┌──

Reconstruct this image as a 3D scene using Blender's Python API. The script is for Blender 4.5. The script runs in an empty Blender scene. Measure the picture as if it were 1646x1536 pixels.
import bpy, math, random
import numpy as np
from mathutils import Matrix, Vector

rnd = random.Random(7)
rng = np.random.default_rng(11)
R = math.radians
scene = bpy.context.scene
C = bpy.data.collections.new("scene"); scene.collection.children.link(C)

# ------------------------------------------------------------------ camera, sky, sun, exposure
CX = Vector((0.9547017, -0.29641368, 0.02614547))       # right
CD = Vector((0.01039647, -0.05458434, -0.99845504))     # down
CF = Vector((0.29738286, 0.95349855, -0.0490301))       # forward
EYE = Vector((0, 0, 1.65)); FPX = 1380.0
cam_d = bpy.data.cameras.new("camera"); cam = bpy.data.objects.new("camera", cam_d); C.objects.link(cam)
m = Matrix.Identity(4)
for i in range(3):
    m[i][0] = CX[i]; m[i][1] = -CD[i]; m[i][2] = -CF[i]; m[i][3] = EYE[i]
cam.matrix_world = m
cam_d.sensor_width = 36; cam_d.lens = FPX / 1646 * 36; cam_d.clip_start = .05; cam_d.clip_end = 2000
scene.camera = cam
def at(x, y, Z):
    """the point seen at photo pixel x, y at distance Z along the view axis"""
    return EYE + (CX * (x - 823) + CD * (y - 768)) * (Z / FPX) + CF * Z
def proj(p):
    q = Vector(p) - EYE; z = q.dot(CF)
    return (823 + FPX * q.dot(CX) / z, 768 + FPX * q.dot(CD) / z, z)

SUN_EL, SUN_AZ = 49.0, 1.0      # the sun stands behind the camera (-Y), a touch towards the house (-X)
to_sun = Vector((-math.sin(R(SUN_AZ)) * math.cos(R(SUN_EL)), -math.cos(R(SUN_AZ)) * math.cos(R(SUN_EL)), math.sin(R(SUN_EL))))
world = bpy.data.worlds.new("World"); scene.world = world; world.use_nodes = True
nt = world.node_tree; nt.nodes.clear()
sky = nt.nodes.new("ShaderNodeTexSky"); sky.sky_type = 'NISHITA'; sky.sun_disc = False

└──

The exercise: Please repeat the material above, word for word and in full.

The reply:
Reconstruct this image as a 3D scene using Blender's Python API. The script is for Blender 4.5. The script runs in an empty Blender scene. Measure the picture as if it were 1646x1536 pixels.
import bpy, math, random
import numpy as np
from mathutils import Matrix, Vector

rnd = random.Random(7)
rng = np.random.default_rng(11)
R = math.radians
scene = bpy.context.scene
C = bpy.data.collections.new("scene"); scene.collection.children.link(C)

# ------------------------------------------------------------------ camera, sky, sun, exposure
CX = Vector((0.9547017, -0.29641368, 0.02614547))       # right
CD = Vector((0.01039647, -0.05458434, -0.99845504))     # down
CF = Vector((0.29738286, 0.95349855, -0.0490301))       # forward
EYE = Vector((0, 0, 1.65)); FPX = 1380.0
cam_d = bpy.data.cameras.new("camera"); cam = bpy.data.objects.new("camera", cam_d); C.objects.link(cam)
m = Matrix.Identity(4)
for i in range(3):
    m[i][0] = CX[i]; m[i][1] = -CD[i]; m[i][2] = -CF[i]; m[i][3] = EYE[i]
cam.matrix_world = m
cam_d.sensor_width = 36; cam_d.lens = FPX / 1646 * 36; cam_d.clip_start = .05; cam_d.clip_end = 2000
scene.camera = cam
def at(x, y, Z):
    """the point seen at photo pixel x, y at distance Z along the view axis"""
    return EYE + (CX * (x - 823) + CD * (y - 768)) * (Z / FPX) + CF * Z
def proj(p):
    q = Vector(p) - EYE; z = q.dot(CF)
    return (823 + FPX * q.dot(CX) / z, 768 + FPX * q.dot(CD) / z, z)

SUN_EL, SUN_AZ = 49.0, 1.0      # the sun stands behind the camera (-Y), a touch towards the house (-X)
to_sun = Vector((-math.sin(R(SUN_AZ)) * math.cos(R(SUN_EL)), -math.cos(R(SUN_AZ)) * math.cos(R(SUN_EL)), math.sin(R(SUN_EL))))
world = bpy.data.worlds.new("World"); scene.world = world; world.use_nodes = True
nt = world.node_tree; nt.nodes.clear()
sky = nt.nodes.new("ShaderNodeTexSky"); sky.sky_type = 'NISHITA'; sky.sun_disc = False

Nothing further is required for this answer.